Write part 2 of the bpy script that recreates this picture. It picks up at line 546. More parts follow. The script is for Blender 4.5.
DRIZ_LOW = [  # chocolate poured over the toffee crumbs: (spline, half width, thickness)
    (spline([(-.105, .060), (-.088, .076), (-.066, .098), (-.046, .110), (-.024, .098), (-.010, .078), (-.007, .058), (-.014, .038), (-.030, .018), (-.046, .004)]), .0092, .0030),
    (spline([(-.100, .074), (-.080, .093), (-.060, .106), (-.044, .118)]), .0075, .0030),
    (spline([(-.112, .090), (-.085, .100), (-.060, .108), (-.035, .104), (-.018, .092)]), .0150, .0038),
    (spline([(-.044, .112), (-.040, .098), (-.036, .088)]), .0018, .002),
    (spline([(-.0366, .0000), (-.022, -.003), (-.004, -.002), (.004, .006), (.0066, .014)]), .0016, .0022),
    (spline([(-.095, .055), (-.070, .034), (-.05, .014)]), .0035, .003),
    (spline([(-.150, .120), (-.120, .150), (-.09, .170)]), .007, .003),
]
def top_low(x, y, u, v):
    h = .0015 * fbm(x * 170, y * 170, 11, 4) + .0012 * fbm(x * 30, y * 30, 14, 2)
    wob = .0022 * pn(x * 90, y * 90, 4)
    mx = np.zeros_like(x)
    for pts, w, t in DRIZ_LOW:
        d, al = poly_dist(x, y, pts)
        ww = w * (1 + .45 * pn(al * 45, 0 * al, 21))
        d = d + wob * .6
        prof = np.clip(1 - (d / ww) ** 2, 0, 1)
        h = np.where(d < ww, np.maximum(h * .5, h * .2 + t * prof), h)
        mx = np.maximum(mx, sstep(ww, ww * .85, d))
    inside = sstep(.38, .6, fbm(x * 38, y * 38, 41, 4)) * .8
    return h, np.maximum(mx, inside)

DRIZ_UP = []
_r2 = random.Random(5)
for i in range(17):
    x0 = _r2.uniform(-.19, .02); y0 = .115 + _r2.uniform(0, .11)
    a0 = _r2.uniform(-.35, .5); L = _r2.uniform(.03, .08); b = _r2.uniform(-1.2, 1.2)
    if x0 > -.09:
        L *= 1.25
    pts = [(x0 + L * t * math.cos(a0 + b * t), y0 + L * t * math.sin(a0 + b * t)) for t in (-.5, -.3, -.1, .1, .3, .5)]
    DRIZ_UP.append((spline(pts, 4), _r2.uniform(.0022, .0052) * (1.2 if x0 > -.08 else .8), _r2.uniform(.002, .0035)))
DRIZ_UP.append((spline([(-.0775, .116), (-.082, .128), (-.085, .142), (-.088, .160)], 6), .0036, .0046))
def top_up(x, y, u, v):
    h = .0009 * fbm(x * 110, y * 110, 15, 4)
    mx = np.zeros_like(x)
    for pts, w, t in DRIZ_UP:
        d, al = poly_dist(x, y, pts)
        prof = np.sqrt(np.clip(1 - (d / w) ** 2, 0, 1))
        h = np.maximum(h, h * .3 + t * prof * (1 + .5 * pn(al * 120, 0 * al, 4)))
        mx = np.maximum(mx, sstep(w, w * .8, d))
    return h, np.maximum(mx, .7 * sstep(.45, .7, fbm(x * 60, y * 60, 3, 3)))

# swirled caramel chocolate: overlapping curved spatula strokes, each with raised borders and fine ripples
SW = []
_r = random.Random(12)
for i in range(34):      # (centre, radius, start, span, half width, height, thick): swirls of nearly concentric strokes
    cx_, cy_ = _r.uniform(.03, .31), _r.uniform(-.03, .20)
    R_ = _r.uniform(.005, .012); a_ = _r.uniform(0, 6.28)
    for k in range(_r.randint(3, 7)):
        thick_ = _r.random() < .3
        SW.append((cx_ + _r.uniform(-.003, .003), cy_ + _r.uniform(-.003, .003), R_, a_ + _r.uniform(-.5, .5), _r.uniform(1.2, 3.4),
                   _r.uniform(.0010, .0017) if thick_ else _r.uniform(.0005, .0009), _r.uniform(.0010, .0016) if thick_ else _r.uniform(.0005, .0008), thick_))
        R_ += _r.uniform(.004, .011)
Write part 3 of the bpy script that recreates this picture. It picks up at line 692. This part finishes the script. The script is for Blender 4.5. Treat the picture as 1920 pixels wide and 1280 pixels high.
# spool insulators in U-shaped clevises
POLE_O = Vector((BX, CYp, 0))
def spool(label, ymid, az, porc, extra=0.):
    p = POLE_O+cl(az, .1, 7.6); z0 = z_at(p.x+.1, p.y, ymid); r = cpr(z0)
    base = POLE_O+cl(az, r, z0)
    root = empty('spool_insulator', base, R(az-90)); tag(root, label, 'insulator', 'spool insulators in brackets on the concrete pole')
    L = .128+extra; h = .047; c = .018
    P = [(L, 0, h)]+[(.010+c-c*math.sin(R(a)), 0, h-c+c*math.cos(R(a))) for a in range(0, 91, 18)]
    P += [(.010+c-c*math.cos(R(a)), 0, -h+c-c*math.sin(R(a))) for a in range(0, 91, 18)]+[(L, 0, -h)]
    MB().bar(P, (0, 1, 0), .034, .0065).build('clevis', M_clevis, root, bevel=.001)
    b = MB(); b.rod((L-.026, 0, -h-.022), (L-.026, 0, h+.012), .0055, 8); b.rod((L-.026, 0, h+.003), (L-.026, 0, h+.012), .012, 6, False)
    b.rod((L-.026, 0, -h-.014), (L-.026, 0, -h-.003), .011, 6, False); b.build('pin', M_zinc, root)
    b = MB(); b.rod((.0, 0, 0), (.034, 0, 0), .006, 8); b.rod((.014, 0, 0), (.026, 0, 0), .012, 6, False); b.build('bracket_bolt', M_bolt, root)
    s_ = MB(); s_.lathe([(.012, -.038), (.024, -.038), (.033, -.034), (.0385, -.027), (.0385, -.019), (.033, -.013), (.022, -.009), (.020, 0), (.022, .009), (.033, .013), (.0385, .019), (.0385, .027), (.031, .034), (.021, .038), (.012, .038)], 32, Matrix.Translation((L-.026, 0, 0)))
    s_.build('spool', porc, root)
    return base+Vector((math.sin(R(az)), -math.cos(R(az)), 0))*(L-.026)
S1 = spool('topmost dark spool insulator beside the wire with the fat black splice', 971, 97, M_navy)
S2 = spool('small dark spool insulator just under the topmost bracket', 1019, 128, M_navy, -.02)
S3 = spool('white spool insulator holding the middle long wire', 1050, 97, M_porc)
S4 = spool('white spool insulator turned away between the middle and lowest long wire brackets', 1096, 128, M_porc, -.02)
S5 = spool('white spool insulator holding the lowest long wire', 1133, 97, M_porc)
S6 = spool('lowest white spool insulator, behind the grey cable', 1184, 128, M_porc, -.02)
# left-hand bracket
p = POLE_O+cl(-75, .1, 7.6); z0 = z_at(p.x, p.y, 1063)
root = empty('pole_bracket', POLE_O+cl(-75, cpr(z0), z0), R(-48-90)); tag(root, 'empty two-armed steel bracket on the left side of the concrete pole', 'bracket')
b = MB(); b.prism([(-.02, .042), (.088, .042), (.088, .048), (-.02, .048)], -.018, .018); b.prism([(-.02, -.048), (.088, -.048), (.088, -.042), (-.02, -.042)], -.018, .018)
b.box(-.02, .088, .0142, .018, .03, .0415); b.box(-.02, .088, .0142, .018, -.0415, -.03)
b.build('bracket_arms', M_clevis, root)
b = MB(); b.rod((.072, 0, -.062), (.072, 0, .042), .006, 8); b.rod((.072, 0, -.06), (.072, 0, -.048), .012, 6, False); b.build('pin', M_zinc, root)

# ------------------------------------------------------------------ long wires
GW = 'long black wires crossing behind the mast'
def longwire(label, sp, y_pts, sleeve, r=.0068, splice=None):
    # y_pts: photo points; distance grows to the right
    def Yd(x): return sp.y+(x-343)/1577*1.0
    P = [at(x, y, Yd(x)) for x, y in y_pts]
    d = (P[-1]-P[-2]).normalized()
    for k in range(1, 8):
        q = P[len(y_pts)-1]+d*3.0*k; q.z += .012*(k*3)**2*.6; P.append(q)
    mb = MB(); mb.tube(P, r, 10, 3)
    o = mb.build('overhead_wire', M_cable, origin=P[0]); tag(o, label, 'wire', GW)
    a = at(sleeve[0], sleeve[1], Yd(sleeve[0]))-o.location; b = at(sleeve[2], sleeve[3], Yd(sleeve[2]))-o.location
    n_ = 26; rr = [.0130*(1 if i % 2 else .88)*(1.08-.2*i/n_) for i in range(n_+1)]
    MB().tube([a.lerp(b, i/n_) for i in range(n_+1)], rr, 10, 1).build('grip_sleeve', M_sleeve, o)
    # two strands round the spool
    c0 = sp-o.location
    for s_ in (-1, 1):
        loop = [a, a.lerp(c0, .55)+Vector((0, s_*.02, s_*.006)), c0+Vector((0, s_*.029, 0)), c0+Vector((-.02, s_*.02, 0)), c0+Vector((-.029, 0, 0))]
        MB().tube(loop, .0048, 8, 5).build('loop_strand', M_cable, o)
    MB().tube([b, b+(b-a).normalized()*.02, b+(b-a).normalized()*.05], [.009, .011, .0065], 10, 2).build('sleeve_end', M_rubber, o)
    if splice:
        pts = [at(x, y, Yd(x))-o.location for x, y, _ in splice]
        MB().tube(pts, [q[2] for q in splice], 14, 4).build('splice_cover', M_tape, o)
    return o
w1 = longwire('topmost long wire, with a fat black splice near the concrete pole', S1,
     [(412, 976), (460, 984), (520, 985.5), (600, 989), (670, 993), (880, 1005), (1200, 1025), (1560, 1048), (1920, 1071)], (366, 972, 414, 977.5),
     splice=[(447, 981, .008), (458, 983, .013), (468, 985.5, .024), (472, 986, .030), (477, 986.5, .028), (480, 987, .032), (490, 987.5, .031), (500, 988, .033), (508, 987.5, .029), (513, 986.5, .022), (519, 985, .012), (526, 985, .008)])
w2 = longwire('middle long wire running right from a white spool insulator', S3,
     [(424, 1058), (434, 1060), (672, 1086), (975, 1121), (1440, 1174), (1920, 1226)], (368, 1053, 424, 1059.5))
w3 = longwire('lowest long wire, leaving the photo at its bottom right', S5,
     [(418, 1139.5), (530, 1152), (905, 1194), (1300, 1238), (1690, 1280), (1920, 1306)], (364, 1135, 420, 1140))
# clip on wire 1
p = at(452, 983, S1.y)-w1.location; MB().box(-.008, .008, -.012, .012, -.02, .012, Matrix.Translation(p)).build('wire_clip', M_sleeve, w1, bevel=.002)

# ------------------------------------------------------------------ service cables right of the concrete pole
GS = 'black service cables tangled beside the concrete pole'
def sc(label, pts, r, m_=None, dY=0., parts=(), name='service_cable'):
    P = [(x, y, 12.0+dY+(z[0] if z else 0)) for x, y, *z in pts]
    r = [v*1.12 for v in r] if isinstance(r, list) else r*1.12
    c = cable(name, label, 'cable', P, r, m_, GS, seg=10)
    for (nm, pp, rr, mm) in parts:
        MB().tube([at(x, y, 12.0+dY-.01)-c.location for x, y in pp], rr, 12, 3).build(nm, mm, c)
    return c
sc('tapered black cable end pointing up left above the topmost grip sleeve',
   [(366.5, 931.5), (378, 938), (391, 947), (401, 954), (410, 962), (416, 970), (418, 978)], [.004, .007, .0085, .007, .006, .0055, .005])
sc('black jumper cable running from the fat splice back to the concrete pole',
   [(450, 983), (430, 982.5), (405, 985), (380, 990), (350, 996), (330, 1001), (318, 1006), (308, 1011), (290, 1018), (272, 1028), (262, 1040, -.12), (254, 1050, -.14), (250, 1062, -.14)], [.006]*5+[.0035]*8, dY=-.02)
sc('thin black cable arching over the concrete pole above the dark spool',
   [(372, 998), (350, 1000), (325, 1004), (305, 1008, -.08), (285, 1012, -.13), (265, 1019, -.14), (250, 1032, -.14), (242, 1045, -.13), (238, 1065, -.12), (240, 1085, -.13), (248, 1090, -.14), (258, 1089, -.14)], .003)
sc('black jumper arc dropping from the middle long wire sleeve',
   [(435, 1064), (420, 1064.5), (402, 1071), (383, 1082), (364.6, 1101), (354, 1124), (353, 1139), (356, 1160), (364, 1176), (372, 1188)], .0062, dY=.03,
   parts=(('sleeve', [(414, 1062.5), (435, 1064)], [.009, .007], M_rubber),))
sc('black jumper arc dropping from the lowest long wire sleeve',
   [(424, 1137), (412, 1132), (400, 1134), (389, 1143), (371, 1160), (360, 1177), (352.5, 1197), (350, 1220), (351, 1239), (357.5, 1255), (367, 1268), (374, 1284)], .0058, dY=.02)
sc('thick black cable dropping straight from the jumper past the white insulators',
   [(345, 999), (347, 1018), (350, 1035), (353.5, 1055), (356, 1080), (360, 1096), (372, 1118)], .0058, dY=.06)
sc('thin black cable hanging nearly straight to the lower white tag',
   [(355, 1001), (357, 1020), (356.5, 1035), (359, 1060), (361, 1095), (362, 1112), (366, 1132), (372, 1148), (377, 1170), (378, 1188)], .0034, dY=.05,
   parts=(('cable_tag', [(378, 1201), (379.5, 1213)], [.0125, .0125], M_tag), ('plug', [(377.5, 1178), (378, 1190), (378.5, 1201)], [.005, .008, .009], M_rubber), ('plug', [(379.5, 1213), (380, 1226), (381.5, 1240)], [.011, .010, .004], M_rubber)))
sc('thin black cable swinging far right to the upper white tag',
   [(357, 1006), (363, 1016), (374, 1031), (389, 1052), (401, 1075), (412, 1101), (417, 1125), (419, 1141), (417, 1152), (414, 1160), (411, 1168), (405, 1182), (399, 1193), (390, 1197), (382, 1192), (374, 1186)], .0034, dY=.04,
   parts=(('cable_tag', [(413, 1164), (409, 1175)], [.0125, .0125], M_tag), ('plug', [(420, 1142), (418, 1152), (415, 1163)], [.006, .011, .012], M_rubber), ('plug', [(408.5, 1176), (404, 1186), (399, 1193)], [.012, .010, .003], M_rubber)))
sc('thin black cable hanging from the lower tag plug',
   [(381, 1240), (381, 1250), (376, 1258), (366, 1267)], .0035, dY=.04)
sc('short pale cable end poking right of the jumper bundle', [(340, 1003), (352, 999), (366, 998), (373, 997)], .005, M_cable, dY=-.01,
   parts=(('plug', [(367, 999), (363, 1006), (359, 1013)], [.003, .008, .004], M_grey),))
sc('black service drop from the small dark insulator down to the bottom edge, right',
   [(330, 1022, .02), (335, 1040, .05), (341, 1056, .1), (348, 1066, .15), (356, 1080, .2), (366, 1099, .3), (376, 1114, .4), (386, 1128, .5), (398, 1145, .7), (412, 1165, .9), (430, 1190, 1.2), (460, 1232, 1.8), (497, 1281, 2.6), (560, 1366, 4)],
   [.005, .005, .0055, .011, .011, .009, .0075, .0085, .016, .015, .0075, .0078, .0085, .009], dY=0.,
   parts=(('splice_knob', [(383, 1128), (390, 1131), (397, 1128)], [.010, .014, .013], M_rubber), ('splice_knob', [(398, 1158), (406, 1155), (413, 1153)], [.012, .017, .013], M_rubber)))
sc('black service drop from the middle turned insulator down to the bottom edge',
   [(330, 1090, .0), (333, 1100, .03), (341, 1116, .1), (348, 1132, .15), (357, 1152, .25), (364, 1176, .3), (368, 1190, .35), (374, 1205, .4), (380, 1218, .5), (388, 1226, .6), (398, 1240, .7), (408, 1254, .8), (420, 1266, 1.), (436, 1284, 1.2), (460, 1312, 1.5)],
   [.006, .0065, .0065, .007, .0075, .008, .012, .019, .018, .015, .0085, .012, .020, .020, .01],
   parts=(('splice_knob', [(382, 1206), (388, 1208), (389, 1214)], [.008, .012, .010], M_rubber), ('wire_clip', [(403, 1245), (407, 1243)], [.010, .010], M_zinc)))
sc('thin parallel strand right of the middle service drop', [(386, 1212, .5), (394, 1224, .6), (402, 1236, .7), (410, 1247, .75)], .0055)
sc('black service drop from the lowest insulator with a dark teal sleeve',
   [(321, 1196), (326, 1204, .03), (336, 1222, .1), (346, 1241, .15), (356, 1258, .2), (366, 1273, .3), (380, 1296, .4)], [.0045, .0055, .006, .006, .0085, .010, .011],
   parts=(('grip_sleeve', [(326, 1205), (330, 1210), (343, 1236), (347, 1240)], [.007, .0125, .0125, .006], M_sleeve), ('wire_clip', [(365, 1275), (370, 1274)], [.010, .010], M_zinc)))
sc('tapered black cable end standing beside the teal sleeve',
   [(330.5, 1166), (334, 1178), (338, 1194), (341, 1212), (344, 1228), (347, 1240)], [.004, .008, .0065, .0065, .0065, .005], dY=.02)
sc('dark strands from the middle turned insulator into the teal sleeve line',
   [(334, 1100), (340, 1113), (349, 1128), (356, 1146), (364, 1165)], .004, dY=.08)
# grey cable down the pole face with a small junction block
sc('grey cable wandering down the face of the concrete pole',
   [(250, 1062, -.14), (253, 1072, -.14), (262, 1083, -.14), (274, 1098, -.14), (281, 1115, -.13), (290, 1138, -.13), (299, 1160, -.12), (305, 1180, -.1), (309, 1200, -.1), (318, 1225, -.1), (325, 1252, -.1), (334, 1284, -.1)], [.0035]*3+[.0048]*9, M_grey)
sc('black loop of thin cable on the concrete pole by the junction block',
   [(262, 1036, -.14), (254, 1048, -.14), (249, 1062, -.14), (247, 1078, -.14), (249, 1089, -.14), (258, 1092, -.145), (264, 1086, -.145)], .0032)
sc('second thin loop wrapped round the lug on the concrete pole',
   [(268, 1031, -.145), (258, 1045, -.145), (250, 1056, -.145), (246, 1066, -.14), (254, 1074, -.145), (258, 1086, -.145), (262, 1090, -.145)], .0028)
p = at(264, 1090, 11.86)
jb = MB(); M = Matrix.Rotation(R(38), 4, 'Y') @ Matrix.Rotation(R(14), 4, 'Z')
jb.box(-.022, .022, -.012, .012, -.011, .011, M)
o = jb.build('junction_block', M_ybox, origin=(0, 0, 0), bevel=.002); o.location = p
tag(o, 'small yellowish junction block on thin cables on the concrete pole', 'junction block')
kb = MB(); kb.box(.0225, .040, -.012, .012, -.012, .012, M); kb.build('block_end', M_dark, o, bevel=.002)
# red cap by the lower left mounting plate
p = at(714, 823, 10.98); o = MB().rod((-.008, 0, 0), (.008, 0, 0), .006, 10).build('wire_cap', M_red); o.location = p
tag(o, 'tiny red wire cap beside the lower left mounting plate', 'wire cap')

* * *

| What is needed |
Copy out each line that contains the word "Write".

| Solved exercise |
Write part 2 of the bpy script that recreates this picture. It picks up at line 546. More parts follow. The script is for Blender 4.5.
Write part 3 of the bpy script that recreates this picture. It picks up at line 692. This part finishes the script. The script is for Blender 4.5. Treat the picture as 1920 pixels wide and 1280 pixels high.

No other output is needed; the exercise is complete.